The former Hurriyat chairman realises that his call for new thinking will not be liked by most of the separatist hardliners. That is why he talks about the dangers of such a talk.  “If someone asks you to do a little thinking, he should not be guillotined, he should not be hanged,” he says. After a short pause, he adds, “Socrates died for truth gleefully. But he lives. So what if I die!”

Unlike the separatists, Bhat believes the people have a strategy. “The leadership (separatists) is not the owner of the present struggle. Boys were at the forefront this year, boys with pulsating hearts and probably with raw thoughts facing pellets and bullets unto their eyes and unto their chests,” he says. “They created a stir in the collective mindset of India i.e. the Indian Parliament.” He considers the speeches of Dr Karan Singh, Sitaram Yechury, and ­P. Chidambaram in Parliament as indications of the protesters’ success.

Talking about raising of Chinese flags in north Kashmir last month, the separatist leader said that the waving of Chinese flags by teenagers was a typical Kashmiri strategy, and a symbolic display of anger against India. “Kashmiri teenagers raised a flag of a country which is not friendly with India to exhibit their anger.”

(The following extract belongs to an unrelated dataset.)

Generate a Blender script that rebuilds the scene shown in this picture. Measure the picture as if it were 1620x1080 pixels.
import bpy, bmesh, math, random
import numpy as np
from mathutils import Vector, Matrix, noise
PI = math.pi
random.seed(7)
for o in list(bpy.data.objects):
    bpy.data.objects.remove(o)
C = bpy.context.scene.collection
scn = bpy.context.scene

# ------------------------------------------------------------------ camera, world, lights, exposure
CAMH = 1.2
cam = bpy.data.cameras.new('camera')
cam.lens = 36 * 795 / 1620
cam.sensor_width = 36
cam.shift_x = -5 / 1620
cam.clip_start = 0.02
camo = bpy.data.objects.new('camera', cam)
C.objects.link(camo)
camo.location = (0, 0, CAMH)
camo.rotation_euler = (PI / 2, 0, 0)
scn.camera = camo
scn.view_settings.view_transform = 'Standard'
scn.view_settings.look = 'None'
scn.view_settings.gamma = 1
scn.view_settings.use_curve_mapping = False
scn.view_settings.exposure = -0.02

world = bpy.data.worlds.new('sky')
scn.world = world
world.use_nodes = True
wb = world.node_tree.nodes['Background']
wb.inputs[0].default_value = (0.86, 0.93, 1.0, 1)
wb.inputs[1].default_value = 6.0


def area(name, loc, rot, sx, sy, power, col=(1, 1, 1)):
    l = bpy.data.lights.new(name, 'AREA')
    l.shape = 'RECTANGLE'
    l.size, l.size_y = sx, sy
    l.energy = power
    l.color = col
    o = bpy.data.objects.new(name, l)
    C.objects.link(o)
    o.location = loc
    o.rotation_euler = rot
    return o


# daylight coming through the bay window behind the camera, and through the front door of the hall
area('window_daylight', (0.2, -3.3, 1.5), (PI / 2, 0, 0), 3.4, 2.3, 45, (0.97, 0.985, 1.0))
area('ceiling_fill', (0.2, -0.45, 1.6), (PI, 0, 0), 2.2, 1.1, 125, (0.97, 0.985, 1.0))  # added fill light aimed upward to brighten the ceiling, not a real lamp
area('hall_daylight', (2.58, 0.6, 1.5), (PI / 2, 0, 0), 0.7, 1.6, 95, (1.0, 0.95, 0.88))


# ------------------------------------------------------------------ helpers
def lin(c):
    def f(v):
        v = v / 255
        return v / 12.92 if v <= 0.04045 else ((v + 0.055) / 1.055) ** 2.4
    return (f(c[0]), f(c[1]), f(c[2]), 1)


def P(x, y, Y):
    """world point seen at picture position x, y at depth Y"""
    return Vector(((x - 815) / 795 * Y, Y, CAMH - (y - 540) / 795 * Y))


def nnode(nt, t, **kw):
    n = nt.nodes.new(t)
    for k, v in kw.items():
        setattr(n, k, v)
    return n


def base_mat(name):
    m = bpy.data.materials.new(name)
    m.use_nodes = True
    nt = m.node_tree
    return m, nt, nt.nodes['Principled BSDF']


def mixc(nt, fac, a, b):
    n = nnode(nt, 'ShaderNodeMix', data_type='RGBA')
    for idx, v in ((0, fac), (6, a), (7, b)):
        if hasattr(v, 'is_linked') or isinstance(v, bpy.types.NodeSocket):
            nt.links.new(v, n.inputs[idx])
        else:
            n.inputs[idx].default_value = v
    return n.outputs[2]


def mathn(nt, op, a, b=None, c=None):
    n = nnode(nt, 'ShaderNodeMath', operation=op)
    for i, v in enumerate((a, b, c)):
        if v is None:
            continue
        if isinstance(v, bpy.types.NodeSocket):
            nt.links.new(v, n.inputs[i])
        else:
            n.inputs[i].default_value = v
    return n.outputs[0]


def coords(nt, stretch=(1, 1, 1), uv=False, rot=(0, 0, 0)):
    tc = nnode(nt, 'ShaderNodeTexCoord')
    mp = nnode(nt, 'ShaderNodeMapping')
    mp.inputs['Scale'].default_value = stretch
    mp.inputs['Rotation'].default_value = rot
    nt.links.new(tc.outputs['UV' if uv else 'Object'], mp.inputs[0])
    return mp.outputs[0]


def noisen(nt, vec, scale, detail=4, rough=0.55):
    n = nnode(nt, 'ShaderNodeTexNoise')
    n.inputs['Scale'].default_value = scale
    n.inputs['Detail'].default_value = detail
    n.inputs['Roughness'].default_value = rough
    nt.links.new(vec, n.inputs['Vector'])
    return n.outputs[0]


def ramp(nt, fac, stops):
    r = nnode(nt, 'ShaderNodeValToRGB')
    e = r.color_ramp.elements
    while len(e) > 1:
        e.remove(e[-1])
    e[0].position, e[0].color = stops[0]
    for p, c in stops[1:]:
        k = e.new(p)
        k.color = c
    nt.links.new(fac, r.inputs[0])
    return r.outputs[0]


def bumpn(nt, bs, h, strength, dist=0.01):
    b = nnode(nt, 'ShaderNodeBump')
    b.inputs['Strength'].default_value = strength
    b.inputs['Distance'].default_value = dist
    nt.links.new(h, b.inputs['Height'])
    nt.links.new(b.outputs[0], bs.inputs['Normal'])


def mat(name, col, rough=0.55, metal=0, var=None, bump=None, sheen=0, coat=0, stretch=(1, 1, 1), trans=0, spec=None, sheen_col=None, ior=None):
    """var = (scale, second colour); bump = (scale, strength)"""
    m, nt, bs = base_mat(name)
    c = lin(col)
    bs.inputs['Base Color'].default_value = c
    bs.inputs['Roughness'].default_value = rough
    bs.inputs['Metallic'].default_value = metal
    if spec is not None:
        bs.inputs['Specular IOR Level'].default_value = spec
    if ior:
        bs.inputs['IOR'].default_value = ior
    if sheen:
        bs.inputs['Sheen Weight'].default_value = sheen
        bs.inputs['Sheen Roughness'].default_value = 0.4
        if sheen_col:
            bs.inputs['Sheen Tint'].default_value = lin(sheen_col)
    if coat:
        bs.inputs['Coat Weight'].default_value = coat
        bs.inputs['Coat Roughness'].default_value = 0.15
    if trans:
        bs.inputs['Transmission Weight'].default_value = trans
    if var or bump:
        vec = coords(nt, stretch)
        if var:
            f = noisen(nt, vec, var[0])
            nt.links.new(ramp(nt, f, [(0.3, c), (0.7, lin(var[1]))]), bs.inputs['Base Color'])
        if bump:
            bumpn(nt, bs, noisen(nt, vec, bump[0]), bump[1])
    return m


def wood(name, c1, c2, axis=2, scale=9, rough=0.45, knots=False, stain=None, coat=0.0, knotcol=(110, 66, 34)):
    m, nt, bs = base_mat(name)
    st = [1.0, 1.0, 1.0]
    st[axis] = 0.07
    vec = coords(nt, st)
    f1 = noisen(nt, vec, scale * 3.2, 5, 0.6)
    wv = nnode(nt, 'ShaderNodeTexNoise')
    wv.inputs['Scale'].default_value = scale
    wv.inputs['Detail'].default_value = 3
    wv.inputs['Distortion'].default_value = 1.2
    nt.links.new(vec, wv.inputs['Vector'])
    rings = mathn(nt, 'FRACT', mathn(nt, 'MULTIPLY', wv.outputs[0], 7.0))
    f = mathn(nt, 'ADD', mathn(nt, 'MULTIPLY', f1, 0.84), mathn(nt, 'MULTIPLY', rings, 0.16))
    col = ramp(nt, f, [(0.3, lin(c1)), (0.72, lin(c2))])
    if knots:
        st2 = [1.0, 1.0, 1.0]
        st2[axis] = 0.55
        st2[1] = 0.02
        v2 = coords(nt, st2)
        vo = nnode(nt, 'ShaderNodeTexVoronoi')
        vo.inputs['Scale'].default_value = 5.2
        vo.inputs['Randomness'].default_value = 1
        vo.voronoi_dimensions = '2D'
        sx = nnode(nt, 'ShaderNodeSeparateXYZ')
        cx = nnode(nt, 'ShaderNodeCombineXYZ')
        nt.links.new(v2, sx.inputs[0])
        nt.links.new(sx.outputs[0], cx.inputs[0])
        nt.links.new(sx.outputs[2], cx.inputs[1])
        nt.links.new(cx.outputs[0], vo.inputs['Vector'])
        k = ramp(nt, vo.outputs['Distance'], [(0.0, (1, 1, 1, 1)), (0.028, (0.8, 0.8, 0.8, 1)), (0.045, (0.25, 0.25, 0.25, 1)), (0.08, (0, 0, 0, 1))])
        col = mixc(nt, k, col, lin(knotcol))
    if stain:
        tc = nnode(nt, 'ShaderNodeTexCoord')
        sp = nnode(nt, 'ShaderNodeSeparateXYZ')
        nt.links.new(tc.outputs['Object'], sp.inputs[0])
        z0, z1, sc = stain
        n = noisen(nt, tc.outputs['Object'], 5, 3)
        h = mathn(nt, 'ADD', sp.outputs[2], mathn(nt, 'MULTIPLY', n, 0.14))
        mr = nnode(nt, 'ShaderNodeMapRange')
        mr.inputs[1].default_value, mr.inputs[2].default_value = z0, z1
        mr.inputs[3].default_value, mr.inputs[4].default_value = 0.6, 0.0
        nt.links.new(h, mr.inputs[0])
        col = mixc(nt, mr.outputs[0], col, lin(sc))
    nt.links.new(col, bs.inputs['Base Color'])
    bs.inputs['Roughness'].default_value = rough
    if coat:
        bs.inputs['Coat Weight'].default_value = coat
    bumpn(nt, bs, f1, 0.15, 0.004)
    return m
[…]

 Stressing the urgency for addressing this anger, he says continuous tension between India and Pakistan can lead to a war. “I understand that no war may happen between India and Pakistan now, but what needs to be understood is that both countries are in a state of war, and to be caught up in a state of war is more dangerous than being in an actual one.”   

He laments that there is no separatist leader to understand the complexity and simplicity of the Kashmir issue today. “Kashmir is as simple as it is complex. You have to have leadership with scintillating brains and throbbing hearts as well to deal with such a problem. I wish we could have a few such people.”